--- Begin Record extracts ---

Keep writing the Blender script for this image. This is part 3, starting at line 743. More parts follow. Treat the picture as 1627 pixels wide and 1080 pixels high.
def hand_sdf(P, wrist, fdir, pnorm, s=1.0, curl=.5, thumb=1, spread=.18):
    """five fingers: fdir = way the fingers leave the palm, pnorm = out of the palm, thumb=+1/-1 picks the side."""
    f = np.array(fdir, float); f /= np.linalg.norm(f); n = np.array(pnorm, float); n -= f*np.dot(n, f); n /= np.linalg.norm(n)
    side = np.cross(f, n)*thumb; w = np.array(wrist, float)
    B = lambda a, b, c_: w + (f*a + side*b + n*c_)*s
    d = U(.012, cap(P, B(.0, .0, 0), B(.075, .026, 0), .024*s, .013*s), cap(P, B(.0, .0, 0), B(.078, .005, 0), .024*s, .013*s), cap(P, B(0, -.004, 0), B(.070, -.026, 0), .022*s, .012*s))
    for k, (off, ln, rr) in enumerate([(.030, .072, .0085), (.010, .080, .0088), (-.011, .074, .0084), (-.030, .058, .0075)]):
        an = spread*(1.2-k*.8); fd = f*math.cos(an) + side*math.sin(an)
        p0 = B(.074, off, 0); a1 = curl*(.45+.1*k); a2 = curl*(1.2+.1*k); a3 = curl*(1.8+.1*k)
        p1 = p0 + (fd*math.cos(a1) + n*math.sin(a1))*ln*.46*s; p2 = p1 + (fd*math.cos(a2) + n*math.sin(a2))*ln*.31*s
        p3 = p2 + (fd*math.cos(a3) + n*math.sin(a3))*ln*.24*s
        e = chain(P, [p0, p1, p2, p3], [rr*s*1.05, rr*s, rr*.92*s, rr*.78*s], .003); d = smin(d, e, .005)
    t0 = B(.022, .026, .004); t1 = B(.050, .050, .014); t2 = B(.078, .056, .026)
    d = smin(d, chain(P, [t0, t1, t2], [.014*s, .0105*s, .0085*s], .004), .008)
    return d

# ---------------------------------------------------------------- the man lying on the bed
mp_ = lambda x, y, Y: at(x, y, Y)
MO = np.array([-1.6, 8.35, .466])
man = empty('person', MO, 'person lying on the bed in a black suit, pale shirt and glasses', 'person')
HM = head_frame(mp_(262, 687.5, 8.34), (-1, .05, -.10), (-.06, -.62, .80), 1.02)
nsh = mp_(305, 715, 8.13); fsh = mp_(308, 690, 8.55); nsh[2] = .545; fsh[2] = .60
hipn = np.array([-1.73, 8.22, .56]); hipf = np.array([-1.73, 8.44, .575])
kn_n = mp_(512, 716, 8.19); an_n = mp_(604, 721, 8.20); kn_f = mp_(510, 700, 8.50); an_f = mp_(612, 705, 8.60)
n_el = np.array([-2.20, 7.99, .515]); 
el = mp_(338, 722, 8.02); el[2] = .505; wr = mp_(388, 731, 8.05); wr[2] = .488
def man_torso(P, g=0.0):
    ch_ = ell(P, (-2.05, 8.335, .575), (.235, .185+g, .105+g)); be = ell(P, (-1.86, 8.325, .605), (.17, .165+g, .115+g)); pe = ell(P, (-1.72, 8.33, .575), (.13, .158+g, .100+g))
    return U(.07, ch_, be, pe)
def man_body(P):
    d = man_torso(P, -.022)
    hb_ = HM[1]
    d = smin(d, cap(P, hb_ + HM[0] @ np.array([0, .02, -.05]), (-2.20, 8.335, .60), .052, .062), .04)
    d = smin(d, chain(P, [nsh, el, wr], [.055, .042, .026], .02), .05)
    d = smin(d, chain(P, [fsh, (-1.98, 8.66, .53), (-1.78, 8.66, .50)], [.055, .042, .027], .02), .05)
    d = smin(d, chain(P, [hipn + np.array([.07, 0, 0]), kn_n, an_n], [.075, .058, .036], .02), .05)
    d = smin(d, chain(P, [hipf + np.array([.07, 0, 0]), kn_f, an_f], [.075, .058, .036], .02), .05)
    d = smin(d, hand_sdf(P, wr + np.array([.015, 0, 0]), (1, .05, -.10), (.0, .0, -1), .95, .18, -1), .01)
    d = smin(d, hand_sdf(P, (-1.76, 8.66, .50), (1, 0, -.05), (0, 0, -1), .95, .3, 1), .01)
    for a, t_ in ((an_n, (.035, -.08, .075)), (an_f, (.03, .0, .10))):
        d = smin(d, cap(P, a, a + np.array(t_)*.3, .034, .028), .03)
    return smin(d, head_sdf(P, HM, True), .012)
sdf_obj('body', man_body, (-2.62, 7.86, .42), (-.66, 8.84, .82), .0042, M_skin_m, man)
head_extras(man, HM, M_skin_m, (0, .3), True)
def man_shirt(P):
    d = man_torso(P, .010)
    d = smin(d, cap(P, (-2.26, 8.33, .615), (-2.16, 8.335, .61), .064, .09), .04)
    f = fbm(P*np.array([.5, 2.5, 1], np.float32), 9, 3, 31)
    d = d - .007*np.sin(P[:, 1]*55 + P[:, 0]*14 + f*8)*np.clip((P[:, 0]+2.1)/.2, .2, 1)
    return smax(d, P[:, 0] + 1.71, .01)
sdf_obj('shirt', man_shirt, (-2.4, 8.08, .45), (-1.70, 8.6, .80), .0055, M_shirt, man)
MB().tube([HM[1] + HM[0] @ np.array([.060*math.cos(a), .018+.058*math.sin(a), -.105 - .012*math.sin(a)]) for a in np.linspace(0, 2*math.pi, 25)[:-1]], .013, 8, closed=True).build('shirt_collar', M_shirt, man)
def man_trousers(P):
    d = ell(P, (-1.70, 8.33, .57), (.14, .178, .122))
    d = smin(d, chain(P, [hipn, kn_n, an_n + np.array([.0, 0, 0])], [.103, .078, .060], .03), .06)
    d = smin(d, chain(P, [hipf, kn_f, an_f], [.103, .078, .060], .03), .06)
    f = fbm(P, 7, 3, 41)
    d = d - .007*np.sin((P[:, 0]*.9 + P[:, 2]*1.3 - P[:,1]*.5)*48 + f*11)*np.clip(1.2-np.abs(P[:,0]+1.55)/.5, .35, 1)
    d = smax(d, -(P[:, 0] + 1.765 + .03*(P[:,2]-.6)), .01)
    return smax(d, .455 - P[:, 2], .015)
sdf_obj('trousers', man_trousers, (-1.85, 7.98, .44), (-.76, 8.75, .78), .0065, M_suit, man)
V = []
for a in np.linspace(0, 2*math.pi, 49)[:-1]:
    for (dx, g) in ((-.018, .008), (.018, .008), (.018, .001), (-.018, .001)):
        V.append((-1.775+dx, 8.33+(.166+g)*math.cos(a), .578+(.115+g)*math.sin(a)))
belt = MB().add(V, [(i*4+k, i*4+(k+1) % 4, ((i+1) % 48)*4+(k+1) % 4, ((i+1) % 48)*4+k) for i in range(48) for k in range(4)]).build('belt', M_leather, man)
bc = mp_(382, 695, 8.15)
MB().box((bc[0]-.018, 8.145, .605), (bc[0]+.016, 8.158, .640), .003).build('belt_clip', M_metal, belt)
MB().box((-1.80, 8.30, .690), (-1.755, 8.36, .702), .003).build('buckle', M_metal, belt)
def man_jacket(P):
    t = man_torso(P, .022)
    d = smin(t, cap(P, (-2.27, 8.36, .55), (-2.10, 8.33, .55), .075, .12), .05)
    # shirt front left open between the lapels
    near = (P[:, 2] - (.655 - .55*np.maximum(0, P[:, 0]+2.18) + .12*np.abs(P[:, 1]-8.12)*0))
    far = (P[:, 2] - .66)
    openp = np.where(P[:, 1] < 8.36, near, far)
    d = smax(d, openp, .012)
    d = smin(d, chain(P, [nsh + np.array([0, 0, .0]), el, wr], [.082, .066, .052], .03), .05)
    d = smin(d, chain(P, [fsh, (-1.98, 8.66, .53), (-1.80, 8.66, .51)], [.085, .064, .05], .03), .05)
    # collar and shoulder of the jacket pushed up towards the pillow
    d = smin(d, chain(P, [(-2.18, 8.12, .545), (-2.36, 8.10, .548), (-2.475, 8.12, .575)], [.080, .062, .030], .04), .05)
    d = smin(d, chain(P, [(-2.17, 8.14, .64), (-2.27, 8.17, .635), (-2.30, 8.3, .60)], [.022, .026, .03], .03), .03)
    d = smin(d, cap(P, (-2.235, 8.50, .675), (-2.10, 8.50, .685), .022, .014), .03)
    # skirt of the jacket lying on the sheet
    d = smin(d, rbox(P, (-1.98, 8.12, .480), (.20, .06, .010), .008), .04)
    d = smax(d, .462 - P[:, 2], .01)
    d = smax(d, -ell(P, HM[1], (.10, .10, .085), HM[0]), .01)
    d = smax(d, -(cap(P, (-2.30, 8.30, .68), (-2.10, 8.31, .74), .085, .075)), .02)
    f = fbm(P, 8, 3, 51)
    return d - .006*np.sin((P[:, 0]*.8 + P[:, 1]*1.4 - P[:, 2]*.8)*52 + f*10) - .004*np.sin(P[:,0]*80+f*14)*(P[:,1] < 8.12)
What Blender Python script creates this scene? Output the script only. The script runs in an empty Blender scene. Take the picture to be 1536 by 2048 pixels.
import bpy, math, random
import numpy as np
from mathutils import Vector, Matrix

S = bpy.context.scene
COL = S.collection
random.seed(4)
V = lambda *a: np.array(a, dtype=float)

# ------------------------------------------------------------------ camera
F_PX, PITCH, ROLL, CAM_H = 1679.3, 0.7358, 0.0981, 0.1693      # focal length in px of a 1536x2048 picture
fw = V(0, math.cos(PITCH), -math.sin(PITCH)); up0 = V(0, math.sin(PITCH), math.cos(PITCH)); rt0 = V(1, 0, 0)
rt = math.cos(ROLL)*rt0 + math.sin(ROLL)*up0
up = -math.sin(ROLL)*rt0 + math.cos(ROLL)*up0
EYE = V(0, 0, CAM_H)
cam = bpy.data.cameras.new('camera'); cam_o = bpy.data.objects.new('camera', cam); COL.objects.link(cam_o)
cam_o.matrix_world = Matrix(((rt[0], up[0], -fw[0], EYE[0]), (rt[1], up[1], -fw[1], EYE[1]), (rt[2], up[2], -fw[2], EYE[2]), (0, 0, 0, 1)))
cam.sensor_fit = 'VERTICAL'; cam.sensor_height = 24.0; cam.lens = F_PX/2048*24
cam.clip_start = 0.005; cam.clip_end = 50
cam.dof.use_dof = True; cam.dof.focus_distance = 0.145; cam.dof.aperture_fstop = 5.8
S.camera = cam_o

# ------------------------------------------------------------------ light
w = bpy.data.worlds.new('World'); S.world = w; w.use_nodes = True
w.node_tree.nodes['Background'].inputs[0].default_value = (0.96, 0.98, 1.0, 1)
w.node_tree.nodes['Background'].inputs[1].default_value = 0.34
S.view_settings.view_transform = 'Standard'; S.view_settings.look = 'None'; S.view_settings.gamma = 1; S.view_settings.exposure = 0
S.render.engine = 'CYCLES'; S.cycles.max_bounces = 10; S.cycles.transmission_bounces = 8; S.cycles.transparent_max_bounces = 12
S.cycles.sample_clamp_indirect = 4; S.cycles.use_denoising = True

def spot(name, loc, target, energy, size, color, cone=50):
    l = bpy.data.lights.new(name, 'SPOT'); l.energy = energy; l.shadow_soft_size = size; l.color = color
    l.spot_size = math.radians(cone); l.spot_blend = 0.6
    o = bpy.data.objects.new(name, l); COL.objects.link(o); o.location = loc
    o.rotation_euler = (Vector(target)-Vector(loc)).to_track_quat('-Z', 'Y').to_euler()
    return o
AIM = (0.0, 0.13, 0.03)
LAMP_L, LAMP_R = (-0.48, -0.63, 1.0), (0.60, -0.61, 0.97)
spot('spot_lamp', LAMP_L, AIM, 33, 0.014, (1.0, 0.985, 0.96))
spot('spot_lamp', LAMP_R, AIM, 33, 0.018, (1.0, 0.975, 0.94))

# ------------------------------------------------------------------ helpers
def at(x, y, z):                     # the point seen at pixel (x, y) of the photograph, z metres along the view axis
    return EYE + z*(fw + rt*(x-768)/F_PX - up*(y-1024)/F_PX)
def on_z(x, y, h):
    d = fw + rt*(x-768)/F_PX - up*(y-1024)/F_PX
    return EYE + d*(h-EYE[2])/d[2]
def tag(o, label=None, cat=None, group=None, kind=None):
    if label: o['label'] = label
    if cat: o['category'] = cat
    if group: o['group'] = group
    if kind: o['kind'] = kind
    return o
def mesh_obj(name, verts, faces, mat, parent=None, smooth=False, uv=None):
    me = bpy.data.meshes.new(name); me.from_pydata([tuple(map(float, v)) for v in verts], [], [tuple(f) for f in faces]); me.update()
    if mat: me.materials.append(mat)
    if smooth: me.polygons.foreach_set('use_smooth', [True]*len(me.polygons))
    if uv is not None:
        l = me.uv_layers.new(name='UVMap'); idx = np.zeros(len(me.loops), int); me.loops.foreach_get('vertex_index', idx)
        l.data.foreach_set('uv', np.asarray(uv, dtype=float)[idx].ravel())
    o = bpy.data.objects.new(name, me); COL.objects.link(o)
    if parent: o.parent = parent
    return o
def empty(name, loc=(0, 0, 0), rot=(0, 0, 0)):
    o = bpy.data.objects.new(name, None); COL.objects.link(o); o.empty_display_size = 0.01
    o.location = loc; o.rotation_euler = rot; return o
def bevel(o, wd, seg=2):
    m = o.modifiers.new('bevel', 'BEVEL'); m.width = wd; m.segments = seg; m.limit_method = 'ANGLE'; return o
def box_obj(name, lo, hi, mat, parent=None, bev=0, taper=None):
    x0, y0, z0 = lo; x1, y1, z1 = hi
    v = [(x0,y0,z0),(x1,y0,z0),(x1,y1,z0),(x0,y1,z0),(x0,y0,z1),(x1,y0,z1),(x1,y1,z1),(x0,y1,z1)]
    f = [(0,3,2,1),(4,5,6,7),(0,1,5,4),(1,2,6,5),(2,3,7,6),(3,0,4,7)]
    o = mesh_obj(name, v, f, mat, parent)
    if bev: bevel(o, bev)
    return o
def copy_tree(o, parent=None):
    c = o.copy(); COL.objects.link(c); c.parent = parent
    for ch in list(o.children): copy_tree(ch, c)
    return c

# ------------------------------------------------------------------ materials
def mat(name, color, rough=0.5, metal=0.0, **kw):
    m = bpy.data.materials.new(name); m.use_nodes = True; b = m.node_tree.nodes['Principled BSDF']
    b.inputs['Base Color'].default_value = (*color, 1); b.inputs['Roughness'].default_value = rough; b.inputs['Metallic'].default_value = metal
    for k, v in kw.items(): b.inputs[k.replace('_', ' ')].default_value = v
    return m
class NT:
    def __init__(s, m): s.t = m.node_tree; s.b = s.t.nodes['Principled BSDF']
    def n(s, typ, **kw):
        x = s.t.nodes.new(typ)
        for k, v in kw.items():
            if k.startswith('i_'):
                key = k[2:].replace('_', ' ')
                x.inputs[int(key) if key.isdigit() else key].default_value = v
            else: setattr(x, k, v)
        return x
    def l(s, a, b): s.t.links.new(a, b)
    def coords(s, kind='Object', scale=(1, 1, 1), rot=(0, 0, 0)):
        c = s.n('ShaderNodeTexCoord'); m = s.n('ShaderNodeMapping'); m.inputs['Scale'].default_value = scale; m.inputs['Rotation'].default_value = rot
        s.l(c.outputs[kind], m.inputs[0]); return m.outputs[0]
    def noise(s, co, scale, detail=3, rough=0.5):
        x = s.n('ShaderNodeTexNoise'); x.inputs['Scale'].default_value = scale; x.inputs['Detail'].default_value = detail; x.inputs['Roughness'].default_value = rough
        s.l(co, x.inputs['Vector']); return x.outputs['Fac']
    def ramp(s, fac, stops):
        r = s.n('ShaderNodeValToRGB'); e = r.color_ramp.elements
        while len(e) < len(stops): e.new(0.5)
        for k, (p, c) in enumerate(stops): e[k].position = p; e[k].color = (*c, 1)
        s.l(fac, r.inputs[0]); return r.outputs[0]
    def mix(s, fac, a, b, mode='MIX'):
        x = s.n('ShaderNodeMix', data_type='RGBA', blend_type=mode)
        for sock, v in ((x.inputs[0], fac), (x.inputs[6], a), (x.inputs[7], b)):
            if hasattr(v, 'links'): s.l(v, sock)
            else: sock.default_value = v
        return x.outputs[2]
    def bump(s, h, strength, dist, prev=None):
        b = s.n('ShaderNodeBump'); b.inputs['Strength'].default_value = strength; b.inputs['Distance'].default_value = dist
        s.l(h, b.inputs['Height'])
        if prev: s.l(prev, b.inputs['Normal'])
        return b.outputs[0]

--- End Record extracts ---

What needs to be done: Pick every line with "script" in it and copy it.

Full answer:
Keep writing the Blender script for this image. This is part 3, starting at line 743. More parts follow. Treat the picture as 1627 pixels wide and 1080 pixels high.
What Blender Python script creates this scene? Output the script only. The script runs in an empty Blender scene. Take the picture to be 1536 by 2048 pixels.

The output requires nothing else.